__GOAL__. Collect all lines from the listing that include the string "pixels".

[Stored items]
* Begin *

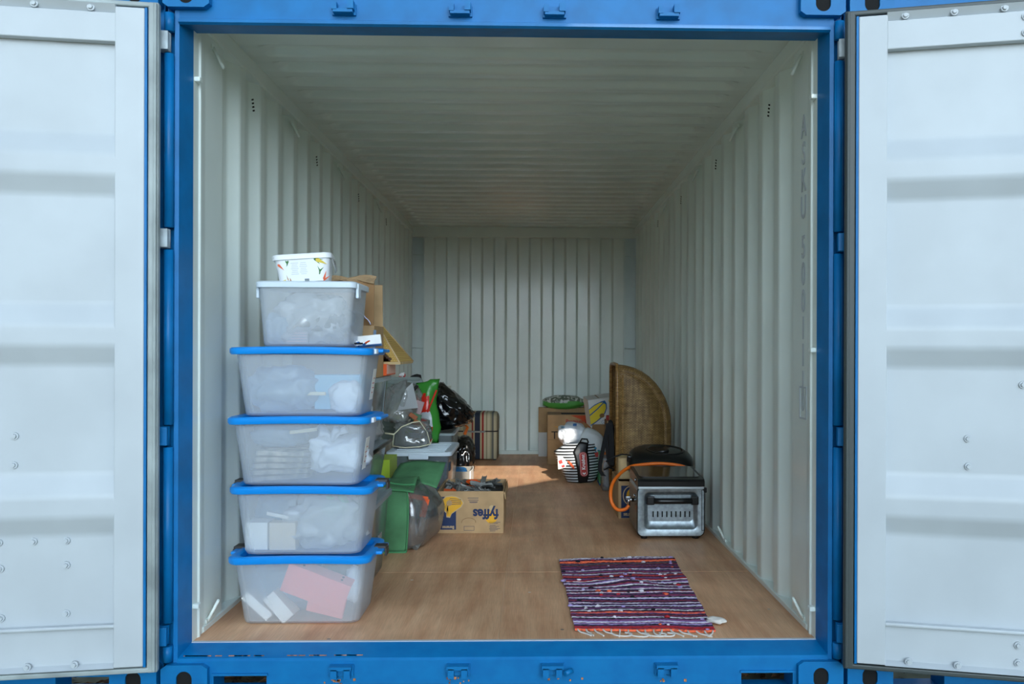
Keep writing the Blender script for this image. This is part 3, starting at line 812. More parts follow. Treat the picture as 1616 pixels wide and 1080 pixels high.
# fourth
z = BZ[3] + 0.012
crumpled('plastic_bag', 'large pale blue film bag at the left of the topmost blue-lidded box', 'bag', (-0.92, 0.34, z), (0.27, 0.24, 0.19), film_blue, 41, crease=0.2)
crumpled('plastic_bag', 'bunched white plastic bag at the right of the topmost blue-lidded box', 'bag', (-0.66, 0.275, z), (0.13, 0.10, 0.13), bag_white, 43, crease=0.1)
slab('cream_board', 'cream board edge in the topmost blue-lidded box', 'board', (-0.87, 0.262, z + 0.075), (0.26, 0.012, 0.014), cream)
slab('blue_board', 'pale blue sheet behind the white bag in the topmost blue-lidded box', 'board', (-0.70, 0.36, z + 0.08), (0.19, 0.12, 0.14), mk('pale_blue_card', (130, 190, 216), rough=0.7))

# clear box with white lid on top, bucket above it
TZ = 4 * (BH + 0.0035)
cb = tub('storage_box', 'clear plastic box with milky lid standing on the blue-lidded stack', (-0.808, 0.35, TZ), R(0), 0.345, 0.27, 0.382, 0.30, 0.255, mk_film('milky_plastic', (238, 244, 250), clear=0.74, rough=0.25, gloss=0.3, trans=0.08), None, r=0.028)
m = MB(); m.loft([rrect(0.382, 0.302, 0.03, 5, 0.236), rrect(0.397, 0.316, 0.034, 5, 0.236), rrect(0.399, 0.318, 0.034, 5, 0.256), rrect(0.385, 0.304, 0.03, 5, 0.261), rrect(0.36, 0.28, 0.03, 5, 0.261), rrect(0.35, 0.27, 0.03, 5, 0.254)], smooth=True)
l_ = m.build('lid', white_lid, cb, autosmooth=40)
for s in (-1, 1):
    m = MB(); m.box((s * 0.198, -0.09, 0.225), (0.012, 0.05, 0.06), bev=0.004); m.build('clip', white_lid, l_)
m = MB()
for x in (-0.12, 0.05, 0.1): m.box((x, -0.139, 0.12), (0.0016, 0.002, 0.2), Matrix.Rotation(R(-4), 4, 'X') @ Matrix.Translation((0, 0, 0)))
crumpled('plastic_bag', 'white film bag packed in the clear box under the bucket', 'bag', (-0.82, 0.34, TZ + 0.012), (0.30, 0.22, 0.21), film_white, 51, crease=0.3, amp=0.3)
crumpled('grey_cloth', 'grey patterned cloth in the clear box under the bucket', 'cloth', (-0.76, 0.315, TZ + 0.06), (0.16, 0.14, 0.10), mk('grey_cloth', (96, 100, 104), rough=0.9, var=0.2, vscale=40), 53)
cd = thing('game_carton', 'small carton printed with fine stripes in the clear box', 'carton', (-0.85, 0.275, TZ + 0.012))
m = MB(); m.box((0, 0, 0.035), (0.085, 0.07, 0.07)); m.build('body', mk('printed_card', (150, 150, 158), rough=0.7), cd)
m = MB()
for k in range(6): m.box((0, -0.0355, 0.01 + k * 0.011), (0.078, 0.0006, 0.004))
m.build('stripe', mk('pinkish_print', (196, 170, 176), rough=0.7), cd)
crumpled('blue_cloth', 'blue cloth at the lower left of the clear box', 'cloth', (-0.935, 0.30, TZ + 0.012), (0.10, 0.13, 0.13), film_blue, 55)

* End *
* Begin *

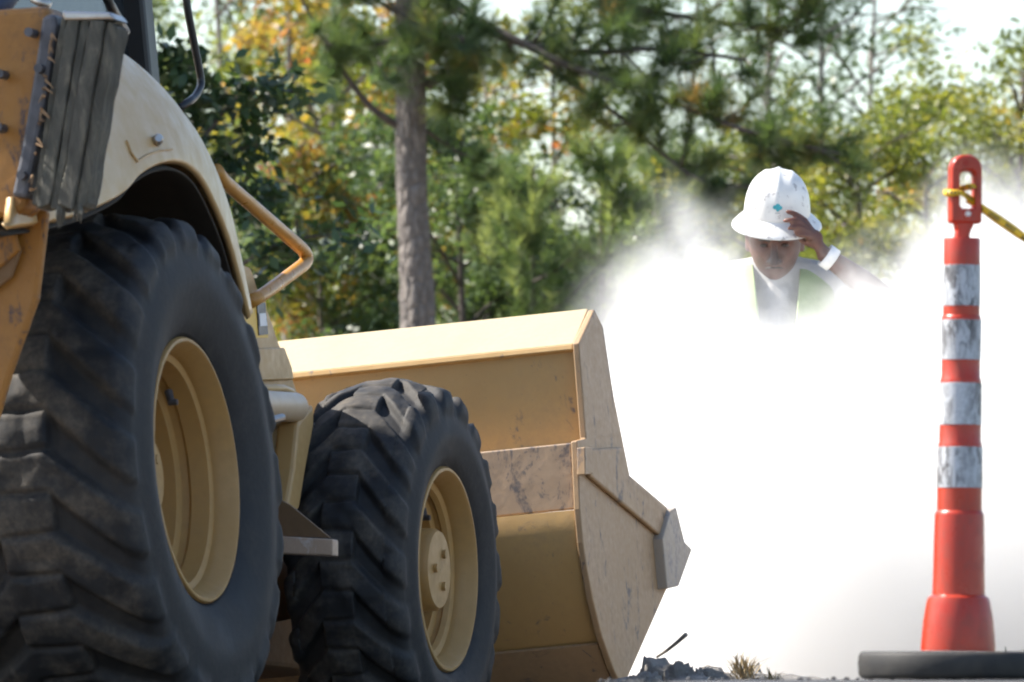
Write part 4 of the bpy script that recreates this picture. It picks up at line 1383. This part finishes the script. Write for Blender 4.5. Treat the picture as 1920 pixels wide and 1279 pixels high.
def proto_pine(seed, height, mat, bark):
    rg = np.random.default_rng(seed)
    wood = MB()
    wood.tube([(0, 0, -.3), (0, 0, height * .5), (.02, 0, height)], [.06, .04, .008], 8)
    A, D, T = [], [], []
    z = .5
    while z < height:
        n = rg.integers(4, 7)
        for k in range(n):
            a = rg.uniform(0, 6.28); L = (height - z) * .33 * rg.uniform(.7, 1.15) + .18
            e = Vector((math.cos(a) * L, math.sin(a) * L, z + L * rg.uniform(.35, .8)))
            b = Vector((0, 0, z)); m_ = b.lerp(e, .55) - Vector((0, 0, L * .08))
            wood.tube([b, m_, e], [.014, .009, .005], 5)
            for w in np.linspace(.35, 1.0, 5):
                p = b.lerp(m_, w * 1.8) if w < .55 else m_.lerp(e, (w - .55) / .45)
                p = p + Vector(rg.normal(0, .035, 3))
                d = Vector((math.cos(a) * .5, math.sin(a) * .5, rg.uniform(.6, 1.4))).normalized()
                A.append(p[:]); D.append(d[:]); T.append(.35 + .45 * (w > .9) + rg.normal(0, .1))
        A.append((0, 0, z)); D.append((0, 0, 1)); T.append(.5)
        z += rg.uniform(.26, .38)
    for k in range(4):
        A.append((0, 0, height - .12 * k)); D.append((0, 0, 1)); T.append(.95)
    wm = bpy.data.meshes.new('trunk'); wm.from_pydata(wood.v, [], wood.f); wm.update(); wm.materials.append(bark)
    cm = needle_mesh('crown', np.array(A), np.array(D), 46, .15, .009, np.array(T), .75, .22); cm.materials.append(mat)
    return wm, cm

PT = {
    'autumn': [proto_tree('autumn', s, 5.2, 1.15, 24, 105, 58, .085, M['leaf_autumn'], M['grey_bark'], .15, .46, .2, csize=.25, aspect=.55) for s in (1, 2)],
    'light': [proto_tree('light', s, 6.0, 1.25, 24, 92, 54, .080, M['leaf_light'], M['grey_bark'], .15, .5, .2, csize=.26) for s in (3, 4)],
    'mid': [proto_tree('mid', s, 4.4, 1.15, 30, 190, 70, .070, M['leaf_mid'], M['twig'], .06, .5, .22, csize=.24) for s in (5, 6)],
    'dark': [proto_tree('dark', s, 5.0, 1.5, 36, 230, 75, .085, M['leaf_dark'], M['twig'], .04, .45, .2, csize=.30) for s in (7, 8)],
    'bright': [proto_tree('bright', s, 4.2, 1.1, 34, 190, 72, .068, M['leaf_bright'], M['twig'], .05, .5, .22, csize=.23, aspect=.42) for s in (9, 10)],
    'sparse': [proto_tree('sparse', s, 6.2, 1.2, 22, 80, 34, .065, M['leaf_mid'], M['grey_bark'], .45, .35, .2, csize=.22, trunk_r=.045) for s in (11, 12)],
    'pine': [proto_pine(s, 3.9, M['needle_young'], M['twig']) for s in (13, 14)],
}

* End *

__RESULT__.
Keep writing the Blender script for this image. This is part 3, starting at line 812. More parts follow. Treat the picture as 1616 pixels wide and 1080 pixels high.
Write part 4 of the bpy script that recreates this picture. It picks up at line 1383. This part finishes the script. Write for Blender 4.5. Treat the picture as 1920 pixels wide and 1279 pixels high.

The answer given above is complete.